Et après avoir esquissé un plan pour réinventer le gaming qui semblait se perdre dans des fantaisies et des gimmicks de geeks, Shadow semble retrouver une direction pertinente : convaincre le grand public avec de véritables arguments. Pour Emmanuel, cela passe par deux éléments.
De nouvelles offres
Le premier est tarifaire. À plus de 30 €, le prix de Shadow est aujourd’hui trop élevé pour séduire. C’est pour cela que l’entreprise lance trois offres, répondant à trois besoins identifiés par sa clientèle, disponibles dès maintenant.
- Shadow Boost : pour 12,99 € (14,99 € sans engagement), l’utilisateur a accès à une configuration Shadow capable de lui proposer une expérience en Full HD. Elle repose sur des cartes graphiques GTX 1080, 12 Go de RAM, 256 Go de stockage et un processeur quadruple cœur à 3,4 Ghz.
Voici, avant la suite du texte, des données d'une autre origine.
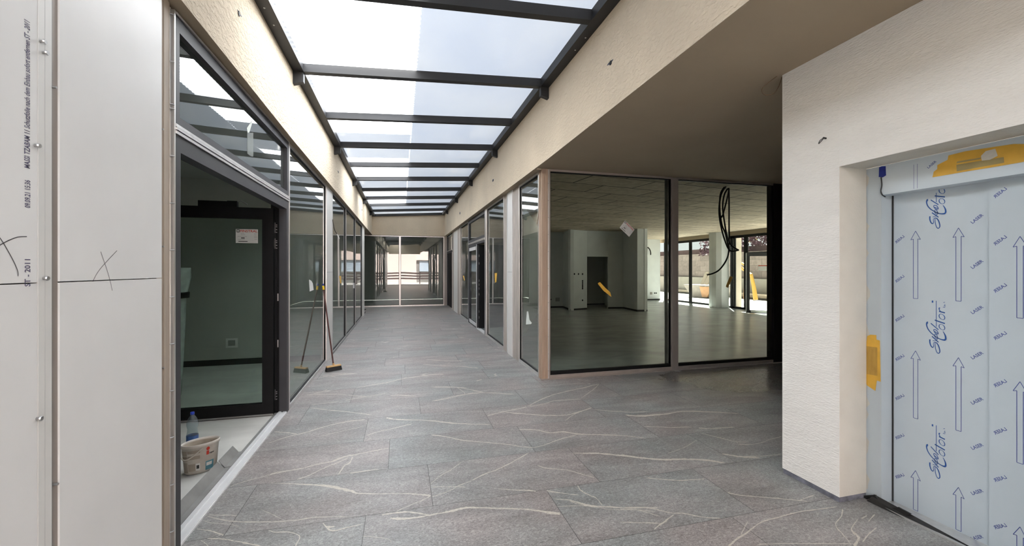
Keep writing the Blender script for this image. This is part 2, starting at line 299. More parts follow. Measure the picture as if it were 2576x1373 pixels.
# ------------------------------------------------------------------ mesh helper
WL = {}
class MB:
    def __init__(s): s.v = []; s.f = []; s.m = []; s.sm = []
    def add(s, vs, fs, m=0, smooth=False):
        b = len(s.v); s.v += [Vector(p) for p in vs]
        for f in fs: s.f.append([b + i for i in f]); s.m.append(m); s.sm.append(smooth)
        return s
    def hexa(s, p, m=0):
        return s.add(p, [(0, 1, 2, 3), (7, 6, 5, 4), (0, 4, 5, 1), (1, 5, 6, 2), (2, 6, 7, 3), (3, 7, 4, 0)], m)
    def box(s, x0, x1, y0, y1, z0, z1, m=0):
        return s.hexa([(x0, y0, z0), (x1, y0, z0), (x1, y1, z0), (x0, y1, z0), (x0, y0, z1), (x1, y0, z1), (x1, y1, z1), (x0, y1, z1)], m)
    def quad(s, pts, m=0): return s.add(pts, [tuple(range(len(pts)))], m)
    def prism(s, pts, d, m=0, m_side=None):             # outline of 3-D points pushed along d
        n = len(pts); d = Vector(d); P = [Vector(p) for p in pts]
        s.add(P + [p + d for p in P], [tuple(range(n - 1, -1, -1)), tuple(range(n, 2 * n))], m)
        b = len(s.v) - 2 * n
        for i in range(n):
            j = (i + 1) % n; s.f.append([b + i, b + j, b + n + j, b + n + i]); s.m.append(m if m_side is None else m_side); s.sm.append(False)
        return s
    def tube(s, path, r, n=8, m=0, r2=None, caps=True):
        P = [Vector(p) for p in path]; rings = []; up = Vector((.13, .31, .94))
        for i, p in enumerate(P):
            t = (P[min(i + 1, len(P) - 1)] - P[max(i - 1, 0)]).normalized()
            a = t.cross(up)
            if a.length < .05: a = t.cross(Vector((1, 0, 0)))
            a.normalize(); b = t.cross(a); rr = r if r2 is None else r + (r2 - r) * i / (len(P) - 1)
            rings.append([p + (a * math.cos(2 * PI * k / n) + b * math.sin(2 * PI * k / n)) * rr for k in range(n)])
        vs = [q for R in rings for q in R]; fs = []
        for i in range(len(P) - 1):
            for k in range(n): fs.append((i * n + k, i * n + (k + 1) % n, (i + 1) * n + (k + 1) % n, (i + 1) * n + k))
        s.add(vs, fs, m, True)
        if caps: s.add(rings[0], [tuple(range(n))], m); s.add(rings[-1], [tuple(range(n - 1, -1, -1))], m)
        return s
    def lathe(s, prof, c, n=24, m=0, sx=1.0, sy=1.0, rot=0.0, mats=None):
        vs = []; cr, sr = math.cos(rot), math.sin(rot)
        for r, z in prof:
            for k in range(n):
                x = r * sx * math.cos(2 * PI * k / n); y = r * sy * math.sin(2 * PI * k / n)
                vs.append((c[0] + x * cr - y * sr, c[1] + x * sr + y * cr, c[2] + z))
        b = len(s.v); s.v += [Vector(p) for p in vs]
        for i in range(len(prof) - 1):
            for k in range(n):
                s.f.append([b + i * n + k, b + i * n + (k + 1) % n, b + (i + 1) * n + (k + 1) % n, b + (i + 1) * n + k])
                s.m.append(mats[i] if mats else m); s.sm.append(True)
        return s
    def ribbon(s, left, right, m=0):
        n = len(left); return s.add(list(left) + list(right), [(i, i + 1, n + i + 1, n + i) for i in range(n - 1)], m)
    def build(s, name, mats, parent=None, recalc=True, bevel=0.0, origin=None):
        if not isinstance(mats, (list, tuple)): mats = [mats]
        if parent is not None: o3 = WL[parent]
        elif origin is not None: o3 = Vector(origin)
        else:
            xs = [p.x for p in s.v]; ys = [p.y for p in s.v]; zs = [p.z for p in s.v]
            o3 = Vector(((min(xs) + max(xs)) / 2, (min(ys) + max(ys)) / 2, min(zs)))
        me = bpy.data.meshes.new(name); me.from_pydata([tuple(p - o3) for p in s.v], [], s.f)
        for m in mats: me.materials.append(M[m] if isinstance(m, str) else m)
        me.polygons.foreach_set('material_index', s.m); me.polygons.foreach_set('use_smooth', s.sm)
        if recalc:
            bm = bmesh.new(); bm.from_mesh(me); bmesh.ops.recalc_face_normals(bm, faces=bm.faces); bm.to_mesh(me); bm.free()
        me.update()
        o = bpy.data.objects.new(name, me); COL.objects.link(o)
        if parent is not None: o.parent = parent
        else: o.location = o3
        WL[o] = o3
        if bevel > 0:
            bv = o.modifiers.new('bevel', 'BEVEL'); bv.width = bevel; bv.segments = 2; bv.limit_method = 'ANGLE'
        return o
def empty(name, loc):
    o = bpy.data.objects.new(name, None); COL.objects.link(o); o.location = loc; o.empty_display_size = .1; WL[o] = Vector(loc); return o
def tag(o, label, cat, group=None):
    o['label'] = label; o['category'] = cat
    if group: o['group'] = group
    return o
def thing(name, label, cat, loc, group=None): return tag(empty(name, loc), label, cat, group)
def struct(o, label=None, cat=None):
    o['kind'] = 'structure'
    if label: o['label'] = label
    if cat: o['category'] = cat
    return o

_tc = {}
def text2d(t, size=1.0, shear=0.0):
    k = (t, shear)
    if k not in _tc:
        cu = bpy.data.curves.new('lettering', 'FONT'); cu.body = t; cu.size = 1; cu.shear = shear; cu.resolution_u = 2; cu.offset = .018
        ob = bpy.data.objects.new('lettering', cu); COL.objects.link(ob)
        bpy.context.view_layer.update(); dg = bpy.context.evaluated_depsgraph_get(); me = ob.evaluated_get(dg).to_mesh()
        _tc[k] = ([(v.co.x, v.co.y) for v in me.vertices], [tuple(p.vertices) for p in me.polygons])
        ob.evaluated_get(dg).to_mesh_clear(); bpy.data.objects.remove(ob); bpy.data.curves.remove(cu)
    vs, fs = _tc[k]
    return [(x * size, y * size) for x, y in vs], fs
def put_text(mb, t, size, fn, m, shear=0.0, fit=None):
    vs, fs = text2d(t, 1.0, shear)
    if not vs: return
    x0 = min(v[0] for v in vs); x1 = max(v[0] for v in vs); k = size if fit is None else None
    sx = size if fit is None else fit / max(1e-6, x1 - x0)
    mb.add([fn((x - x0) * sx, y * size) for x, y in vs], fs, m)
def stroke(mb, pts, w, fn, m):                          # pen line in a 2-D frame, w = width or list of widths
    P = [Vector((p[0], p[1])) for p in pts]; n = len(P); W = w if isinstance(w, list) else [w] * n
    L_, R_ = [], []
    for i in range(n):
        t = (P[min(i + 1, n - 1)] - P[max(i - 1, 0)]).normalized(); q = Vector((-t.y, t.x)) * W[i] / 2
        L_.append(fn(P[i].x + q.x, P[i].y + q.y)); R_.append(fn(P[i].x - q.x, P[i].y - q.y))
    mb.ribbon(L_, R_, m)
def smoothpath(pts, k=4):                               # Catmull-Rom through the points
    P = [Vector(p) for p in pts]; out = []
    for i in range(len(P) - 1):
        a, b, c, d = P[max(i - 1, 0)], P[i], P[i + 1], P[min(i + 2, len(P) - 1)]
        for j in range(k):
            t = j / k; out.append(.5 * ((2 * b) + (c - a) * t + (2 * a - 5 * b + 4 * c - d) * t * t + (3 * b - a - 3 * c + d) * t ** 3))
    out.append(P[-1]); return out
# frames of reference along each glazed front: a = along, z = up, o = into the wall
def LW(a, z, o): return Vector((XL - o, a, z))
def RW(a, z, o): return Vector((XR + o, a, z))
def CW(a, z, o): return Vector((a, YC + o, z))
def EW(a, z, o): return Vector((a, YE + o, z))
def bar(mb, fr, a0, a1, z0, z1, o0, o1, m=0):
    return mb.hexa([fr(a0, z0, o0), fr(a1, z0, o0), fr(a1, z0, o1), fr(a0, z0, o1), fr(a0, z1, o0), fr(a1, z1, o0), fr(a1, z1, o1), fr(a0, z1, o1)], m)
WN = [0]
def glazing(fr, a0, a1, z0=.0, z1=ZT, w=.022, wb=.05, glass='glass', fmat='alu', split=None, wt=.03, ends=(1, 1), gb=.012):
    """one fixed pane in a slim frame"""
    WN[0] += 1
    r = struct(empty('window_%d' % WN[0], fr((a0 + a1) / 2, z0, .02)))
    f = MB(); lo, hi = min(a0, a1), max(a0, a1)
    if ends[0]: bar(f, fr, lo, lo + w, z0, z1, -.004, .06, 0)
    if ends[1]: bar(f, fr, hi - w, hi, z0, z1, -.004, .06, 0)
    bar(f, fr, lo + w, hi - w, z0, z0 + wb, -.004, .06, 0); bar(f, fr, lo + w, hi - w, z1 - wt, z1, -.004, .06, 0)
    # black gasket round the glass, set back
    g = .012
    bar(f, fr, lo + w, lo + w + g, z0 + wb, z1 - wt, .012, .055, 1); bar(f, fr, hi - w - g, hi - w, z0 + wb, z1 - wt, .012, .055, 1)
    bar(f, fr, lo + w, hi - w, z0 + wb, z0 + wb + gb, .012, .055, 1); bar(f, fr, lo + w, hi - w, z1 - wt - g, z1 - wt, .012, .055, 1)
    f.build('window_frame', [fmat, 'black'], r)
    p = MB(); bar(p, fr, lo + w, hi - w, z0 + wb, z1 - wt, .024, .032); p.build('glass_pane', glass, r)
    return r

# ------------------------------------------------------------------ setting: floor
mb = MB(); gr = []
ROWS = {0: -.2123, 1: .2053, 2: -.0946, 3: -.3256, 4: .2099, 5: -.57, 6: .01}
K0, K1 = -12, 27
cols = []
for k in range(K0, K1):
    y0 = 2.186 + .6015 * k; y1 = y0 + .6015
    if y0 < -5: y0 = -5
    y1 = min(y1, 18.01)
    if y1 <= y0: continue
    j = ROWS.get(k, random.uniform(-.6, .6)); n0 = math.floor((-1.2 - j) / 1.203)
    for n in range(n0, 9):
        x0 = j + 1.203 * n; x1 = x0 + 1.203
        lim = 7.5 if y0 < 5.572 and y1 > 2.0 else (2.0 if y0 >= 5.5 else 3.17)
        x0 = max(x0, -2.7 if y0 > 15 else XL - .005); x1 = min(x1, lim)
        if y1 > 5.575 and y0 < 5.575 and x1 > 1.97: pass
        if x1 <= x0: continue
        g = .0014; mb.quad([(x0 + g, y0 + g, 0), (x1 - g, y0 + g, 0), (x1 - g, y1 - g, 0), (x0 + g, y1 - g, 0)], 0)
        cols.append((random.random(), random.random(), random.random(), 0.0 if (y1 < 5.3 and x0 < 3.6) else 1.0))
nt_ = len(mb.f)
for xa, xb, ya, yb in ((XL - .005, 3.17, -5, 2.0), (XL - .005, 7.5, 2.0, 5.58), (XL - .005, 1.97, 5.58, 18.01), (-2.7, XL - .005, 15.05, 18.01)):
    mb.quad([(xa, ya, -.0015), (xb, ya, -.0015), (xb, yb, -.0015), (xa, yb, -.0015)], 1)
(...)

- Shadow Ultra : pour 24,99 € (29,99 € sans engagement), soit à peu près le prix actuel, Shadow passe à la vitesse supérieure pour du jeu en 4K, embarquant les dernières RTX 2080, 16 Go de RAM, 512 Go de stockage et un processeur à 4 Ghz.
- Shadow Infinite : pour 39,99 € (49,99 € sans engagement), Shadow propose une expérience haut de gamme, presque inutile, mais qui correspond aux attentes d’une niche exigeante. La carte graphique est une Titan RTX, le processeur passe à 6 cœurs et la RAM à 32 Go. 1 To de stockage est inclus.
Les deux abonnements les plus onéreux sont une mise à niveau de l’abonnement actuel et ont finalement moins d’intérêt que l’abonnement le moins cher. C’est cette offre plancher accessible à partir de 12,99 € par mois qui pourrait faire sauter le pas : elle correspond à ce que les clients ont depuis la sortie de Shadow, avec un prix divisé par deux. Et mentalement, Shadow se rapproche de la prestation Stadia, son principal concurrent, en proposant un ordinateur complet sous Windows 10 et pas simplement un accès à une bibliothèque de jeux. Là où Google pense console dans le cloud, Shadow veut prouver que le PC dans le cloud a toujours des arguments.
Et si cet abonnement convainc, Shadow a désormais de quoi satisfaire ses clients. Emmanuel Freund s’est rapproché d’Octave Klaba, fondateur d’OVH, qui a cru au projet français. En travaillant ensemble, les deux entreprises forment un cercle vertueux : OVH apporte sa maîtrise des infrastructures réseau et serveur et sa capacité à déployer rapidement des machines pour soutenir la croissance de Shadow, et la startup devient un gros client dont la demande ne faiblira pas avec le temps.
L’ombre Stadia
Alors que les géants de la tech commencent à aligner leurs pions sur l’échiquier du cloud gaming, Shadow semble avoir compris qu’il fallait sortir de la niche nerd de ses early adopters et s’engouffrer dans la brèche avant qu’elle sature. Par ces nouveaux positionnements tarifaire et technique, accompagné d’une refonte des interfaces, notamment sur les téléviseurs, Shadow a aujourd’hui ce qu’il faut pour convaincre.
Mais ce chapitre 2 de son histoire ne s’écrira pas sans une exécution parfaite du plan : au moindre souci, entraînant par exemple une indisponibilité pour les utilisateurs, l’informatique dans le cloud adaptée aux jeux vidéo sera reléguée au rang de bonne idée sortie trop tôt. En clair, c’est à Shadow, comme à Stadia, de prouver que les joueuses et joueurs de demain pourront leur faire confiance.